Dataset entries
==============================

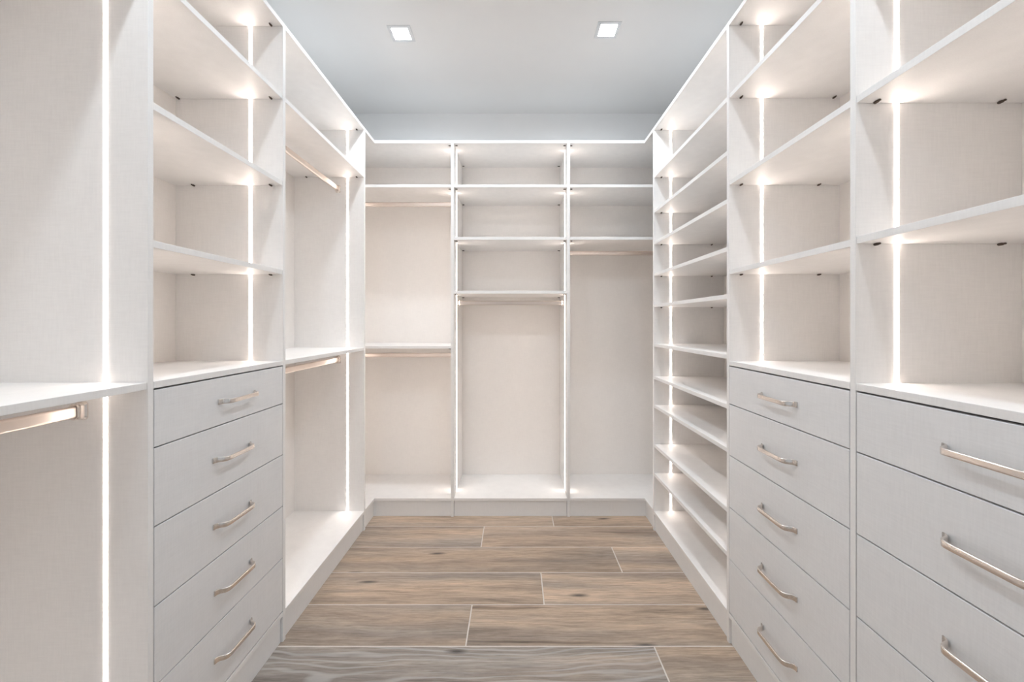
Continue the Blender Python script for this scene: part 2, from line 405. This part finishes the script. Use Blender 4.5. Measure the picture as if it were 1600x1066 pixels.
# ------------------------------------------------------------------ right run
s, X = 1, XR
Q_A = (0.8655, 0.8800)
Q_B = (1.3790, 1.3935)
Q_C = (2.1270, 2.1425)
NEAR_R, DEPN, DEPR = 0.360, 0.362, 0.384
t = thing('drawer_unit', 'near right closet unit with open shelves over drawers, cut by the right photo edge', 'closet unit', (s*(X+DEPN/2), (NEAR_R+Q_A[0])/2, 0), 'white closet units')
carcass(s, X, DEPN, NEAR_R, Q_A[0], t)
p = side_panel(s, X, DEPN, NEAR_R-T, NEAR_R, t); strip(p, s, X, 0.088, NEAR_R, 1, CZ0, LZ1)
for z in (S1, S2, S3+0.003): side_shelf(s, X, DEPN, NEAR_R, Q_A[0], z, t)
side_shelf(s, X, DEPN, NEAR_R, Q_A[0], COUNTER-T, t, 'counter', front=0.0, pins=False)
drawers(s, X, DEPN, NEAR_R, Q_A[0], t, [0.6125, 0.6115, 0.6115, 0.6125, 0.6125])

t = thing('drawer_unit', 'right tall closet unit with open shelves over five drawers, beside the shoe shelves', 'closet unit', (s*(X+DEPR/2), (Q_A[1]+Q_B[0])/2, 0), 'white closet units')
carcass(s, X, DEPR, Q_A[1], Q_B[0], t)
p = side_panel(s, X, DEPR, Q_A[0], Q_A[1], t)
strip(p, s, X, 0.088, Q_A[0], -1, CZ0, LZ1); strip(p, s, X, 0.112, Q_A[1], 1, CZ0, LZ1)
p = side_panel(s, X, DEPR, Q_B[0], Q_B[1], t)
strip(p, s, X, 0.112, Q_B[0], -1, CZ0, LZ1); strip(p, s, X, 0.0886, Q_B[1], 1, LZ0, LZ1)
side_shelf(s, X, DEPR, Q_A[1], Q_B[0], S1, t, back_pin=0.352)
for z in (S2, S3): side_shelf(s, X, DEPR, Q_A[1], Q_B[0], z, t)
side_shelf(s, X, DEPR, Q_A[1], Q_B[0], COUNTER-T, t, 'counter', front=0.0, pins=False)
drawers(s, X, DEPR, Q_A[1], Q_B[0], t, [1.119]*5)

t = thing('shoe_shelf_unit', 'right tower of ten closely spaced shoe shelves next to the back corner', 'closet unit', (s*(X+DEP/2), (Q_B[1]+Q_C[0])/2, 0), 'white closet units')
carcass(s, X, DEP, Q_B[1], Q_C[0], t)
p = side_panel(s, X, DEP, Q_C[0], Q_C[1], t); strip(p, s, X, 0.0886, Q_C[0], -1, LZ0, LZ1)
for z in (1.8635, 1.677, 1.510, 1.344, 1.180, 0.9720, 0.7995, 0.6495, 0.4415, 0.2890):
    side_shelf(s, X, DEP, Q_B[1], Q_C[0], z, t, pins=z > 1.1)

# ------------------------------------------------------------------ back run
D1 = (-0.3655, -0.3495); D2 = (0.2920, 0.3080)
YK = YWALL - 0.008; YFB = YB
def back_strip(panel, xface, xdir, y):
    bm = bmesh.new()
    box_into(bm, xface - xdir*0.004, xface + xdir*0.0016, y-0.0045, y+0.0045, LZ0, LZ1, 0.0008)
    part('light_strip', bm, M_LED_LOW if (xface > D1[0] and xface < D2[1]) else M_LED, panel)
def back_shelf(x0, x1, zu, parent, name='shelf', ends=(1, 1), front=0.0018):
    o = box(name, x0+0.0004, x1-0.0004, YB+front, YK, zu, zu+T, M_BOARD, parent, 0.0006)
    for e, x in zip(ends, (x0+0.011, x1-0.011)):
        if e:
            for yy in (YB+0.030, YK-0.03): pin(o, x, yy, zu, 'x')
    return o
t = thing('closet_shelf_unit', 'centre back closet unit with stacked shelves over a tall bay and one rod', 'closet unit', ((D1[0]+D2[1])/2, YB+0.18, 0), 'white closet units')
box('back_panel', D1[1]+0.0003, D2[0]-0.0003, YK, YWALL-0.001, 0.05, H-T, M_BACK, t)
box('toe_kick', D1[1]+0.0014, D2[0]-0.0014, YB+0.008, YB+0.023, 0.0005, DECK-T-0.0012, M_KICK, t)
for d in (D1, D2):
    p = box('side_panel', d[0], d[1], YB, YWALL-0.001, 0, H-T-0.0002, M_BOARD, t, 0.0006)
    back_strip(p, d[0], -1, YB+0.106); back_strip(p, d[1], 1, YB+0.106)
o = box('top_board', D1[0], D2[1], YB, YWALL-0.001, H-T, H, M_BOARD, t)
for x in (D1[1]+0.011, D2[0]-0.011):
    for yy in (YB+0.03, YK-0.03): pin(o, x, yy, H-T, 'x')
back_shelf(D1[1], D2[0], DECK-T, t, 'bottom_board', (0, 0), 0.0)
for z in (S1, S2, S3): back_shelf(D1[1], D2[0], z, t)
rod_and_brackets((D1[1], YB+0.14, 1.217), (D2[0], YB+0.14, 1.217), t)

for s, X, d, Pc, dep, lb in ((-1, XL, D1, P_C[1], DEP, 'back left corner closet bay with an upper and a lower hanging rod'),
                        (1, XR, D2, Q_C[1], DEP, 'back right corner closet bay with two high shelves and one hanging rod')):
    xin = d[0] if s < 0 else d[1]          # face of the centre unit's side panel
    xw = s*(X+dep)                         # wall side
    t = thing('corner_unit', lb, 'closet unit', ((xin+xw)/2, YB+0.18, 0), 'white closet units')
    xs_ = s*(X+dep-0.001)
    L = [(xin, YB), (s*X, YB), (s*X, Pc+0.0003), (xs_, Pc+0.0003), (xs_, YK), (xin, YK)]
    bm = bmesh.new(); prism_into(bm, L, H-T, H); o = part('top_board', bm, M_BOARD, t)
    for yy in (YB+0.03,): pin(o, xin + s*0.011, yy, H-T, 'x')
    bm = bmesh.new(); prism_into(bm, L, DECK-T, DECK); part('bottom_board', bm, M_BOARD, t)
    box('back_panel', xin+s*0.0003, xs_, YK, YWALL-0.001, 0.05, H-0.0005, M_BACK, t)
    bx(s, X, 'side_panel', dep-0.002, dep+0.012, Pc+0.001, YK, 0, H, M_BOARD, t)
    box('toe_kick', xin+s*0.0014, s*(X+0.008), YB+0.008, YB+0.023, 0.0005, DECK-T-0.0012, M_KICK, t)
    bx(s, X, 'toe_kick', 0.008, 0.023, Pc+0.0014, YB+0.008, 0.0005, DECK-T-0.0012, M_KICK, t)
    xe = s*(X+dep-0.003)
    def cs(z):
        a, b = sorted((xin, xe)); o = back_shelf(a, b, z, t, 'shelf', (0, 1) if s < 0 else (1, 0)); return o
    def cr(z):
        a, b = sorted((xin, xe)); rod_and_brackets((a, YB+0.14, z), (b, YB+0.14, z), t)
    cs(S1)
    if s < 0: cs(COUNTER-T); cr(1.807); cr(0.904)
    else: cs(S2); cr(1.515)
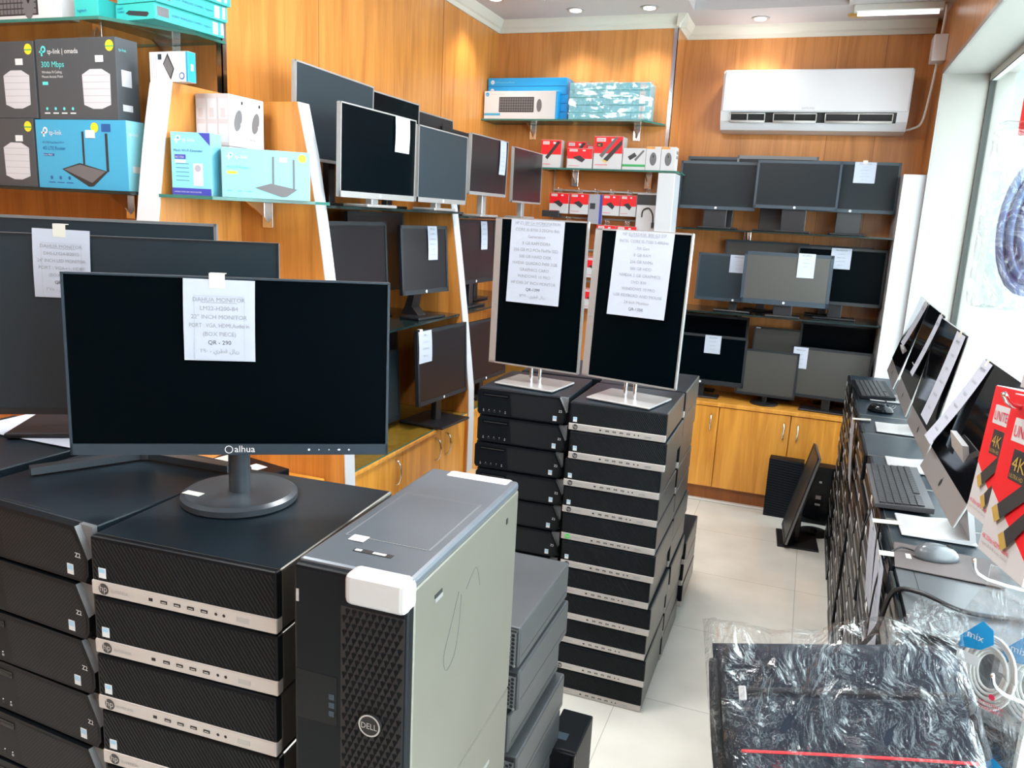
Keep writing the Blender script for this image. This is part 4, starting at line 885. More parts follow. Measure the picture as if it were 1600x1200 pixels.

==============================

WHAT IS NEEDED: Retype every entry verbatim and exclude the pictures from the copy.

RESULT FOR THIS TASK:
Continue the Blender Python script for this scene: part 2, from line 405. This part finishes the script. Use Blender 4.5. Measure the picture as if it were 1600x1066 pixels.
# ------------------------------------------------------------------ right run
s, X = 1, XR
Q_A = (0.8655, 0.8800)
Q_B = (1.3790, 1.3935)
Q_C = (2.1270, 2.1425)
NEAR_R, DEPN, DEPR = 0.360, 0.362, 0.384
t = thing('drawer_unit', 'near right closet unit with open shelves over drawers, cut by the right photo edge', 'closet unit', (s*(X+DEPN/2), (NEAR_R+Q_A[0])/2, 0), 'white closet units')
carcass(s, X, DEPN, NEAR_R, Q_A[0], t)
p = side_panel(s, X, DEPN, NEAR_R-T, NEAR_R, t); strip(p, s, X, 0.088, NEAR_R, 1, CZ0, LZ1)
for z in (S1, S2, S3+0.003): side_shelf(s, X, DEPN, NEAR_R, Q_A[0], z, t)
side_shelf(s, X, DEPN, NEAR_R, Q_A[0], COUNTER-T, t, 'counter', front=0.0, pins=False)
drawers(s, X, DEPN, NEAR_R, Q_A[0], t, [0.6125, 0.6115, 0.6115, 0.6125, 0.6125])

t = thing('drawer_unit', 'right tall closet unit with open shelves over five drawers, beside the shoe shelves', 'closet unit', (s*(X+DEPR/2), (Q_A[1]+Q_B[0])/2, 0), 'white closet units')
carcass(s, X, DEPR, Q_A[1], Q_B[0], t)
p = side_panel(s, X, DEPR, Q_A[0], Q_A[1], t)
strip(p, s, X, 0.088, Q_A[0], -1, CZ0, LZ1); strip(p, s, X, 0.112, Q_A[1], 1, CZ0, LZ1)
p = side_panel(s, X, DEPR, Q_B[0], Q_B[1], t)
strip(p, s, X, 0.112, Q_B[0], -1, CZ0, LZ1); strip(p, s, X, 0.0886, Q_B[1], 1, LZ0, LZ1)
side_shelf(s, X, DEPR, Q_A[1], Q_B[0], S1, t, back_pin=0.352)
for z in (S2, S3): side_shelf(s, X, DEPR, Q_A[1], Q_B[0], z, t)
side_shelf(s, X, DEPR, Q_A[1], Q_B[0], COUNTER-T, t, 'counter', front=0.0, pins=False)
drawers(s, X, DEPR, Q_A[1], Q_B[0], t, [1.119]*5)

t = thing('shoe_shelf_unit', 'right tower of ten closely spaced shoe shelves next to the back corner', 'closet unit', (s*(X+DEP/2), (Q_B[1]+Q_C[0])/2, 0), 'white closet units')
carcass(s, X, DEP, Q_B[1], Q_C[0], t)
p = side_panel(s, X, DEP, Q_C[0], Q_C[1], t); strip(p, s, X, 0.0886, Q_C[0], -1, LZ0, LZ1)
for z in (1.8635, 1.677, 1.510, 1.344, 1.180, 0.9720, 0.7995, 0.6495, 0.4415, 0.2890):
    side_shelf(s, X, DEP, Q_B[1], Q_C[0], z, t, pins=z > 1.1)

# ------------------------------------------------------------------ back run
D1 = (-0.3655, -0.3495); D2 = (0.2920, 0.3080)
YK = YWALL - 0.008; YFB = YB
def back_strip(panel, xface, xdir, y):
    bm = bmesh.new()
    box_into(bm, xface - xdir*0.004, xface + xdir*0.0016, y-0.0045, y+0.0045, LZ0, LZ1, 0.0008)
    part('light_strip', bm, M_LED_LOW if (xface > D1[0] and xface < D2[1]) else M_LED, panel)
def back_shelf(x0, x1, zu, parent, name='shelf', ends=(1, 1), front=0.0018):
    o = box(name, x0+0.0004, x1-0.0004, YB+front, YK, zu, zu+T, M_BOARD, parent, 0.0006)
    for e, x in zip(ends, (x0+0.011, x1-0.011)):
        if e:
            for yy in (YB+0.030, YK-0.03): pin(o, x, yy, zu, 'x')
    return o
t = thing('closet_shelf_unit', 'centre back closet unit with stacked shelves over a tall bay and one rod', 'closet unit', ((D1[0]+D2[1])/2, YB+0.18, 0), 'white closet units')
box('back_panel', D1[1]+0.0003, D2[0]-0.0003, YK, YWALL-0.001, 0.05, H-T, M_BACK, t)
box('toe_kick', D1[1]+0.0014, D2[0]-0.0014, YB+0.008, YB+0.023, 0.0005, DECK-T-0.0012, M_KICK, t)
for d in (D1, D2):
    p = box('side_panel', d[0], d[1], YB, YWALL-0.001, 0, H-T-0.0002, M_BOARD, t, 0.0006)
    back_strip(p, d[0], -1, YB+0.106); back_strip(p, d[1], 1, YB+0.106)
o = box('top_board', D1[0], D2[1], YB, YWALL-0.001, H-T, H, M_BOARD, t)
for x in (D1[1]+0.011, D2[0]-0.011):
    for yy in (YB+0.03, YK-0.03): pin(o, x, yy, H-T, 'x')
back_shelf(D1[1], D2[0], DECK-T, t, 'bottom_board', (0, 0), 0.0)
for z in (S1, S2, S3): back_shelf(D1[1], D2[0], z, t)
rod_and_brackets((D1[1], YB+0.14, 1.217), (D2[0], YB+0.14, 1.217), t)

for s, X, d, Pc, dep, lb in ((-1, XL, D1, P_C[1], DEP, 'back left corner closet bay with an upper and a lower hanging rod'),
                        (1, XR, D2, Q_C[1], DEP, 'back right corner closet bay with two high shelves and one hanging rod')):
    xin = d[0] if s < 0 else d[1]          # face of the centre unit's side panel
    xw = s*(X+dep)                         # wall side
    t = thing('corner_unit', lb, 'closet unit', ((xin+xw)/2, YB+0.18, 0), 'white closet units')
    xs_ = s*(X+dep-0.001)
    L = [(xin, YB), (s*X, YB), (s*X, Pc+0.0003), (xs_, Pc+0.0003), (xs_, YK), (xin, YK)]
    bm = bmesh.new(); prism_into(bm, L, H-T, H); o = part('top_board', bm, M_BOARD, t)
    for yy in (YB+0.03,): pin(o, xin + s*0.011, yy, H-T, 'x')
    bm = bmesh.new(); prism_into(bm, L, DECK-T, DECK); part('bottom_board', bm, M_BOARD, t)
    box('back_panel', xin+s*0.0003, xs_, YK, YWALL-0.001, 0.05, H-0.0005, M_BACK, t)
    bx(s, X, 'side_panel', dep-0.002, dep+0.012, Pc+0.001, YK, 0, H, M_BOARD, t)
    box('toe_kick', xin+s*0.0014, s*(X+0.008), YB+0.008, YB+0.023, 0.0005, DECK-T-0.0012, M_KICK, t)
    bx(s, X, 'toe_kick', 0.008, 0.023, Pc+0.0014, YB+0.008, 0.0005, DECK-T-0.0012, M_KICK, t)
    xe = s*(X+dep-0.003)
    def cs(z):
        a, b = sorted((xin, xe)); o = back_shelf(a, b, z, t, 'shelf', (0, 1) if s < 0 else (1, 0)); return o
    def cr(z):
        a, b = sorted((xin, xe)); rod_and_brackets((a, YB+0.14, z), (b, YB+0.14, z), t)
    cs(S1)
    if s < 0: cs(COUNTER-T); cr(1.807); cr(0.904)
    else: cs(S2); cr(1.515)
Keep writing the Blender script for this image. This is part 4, starting at line 885. More parts follow. Measure the picture as if it were 1600x1200 pixels.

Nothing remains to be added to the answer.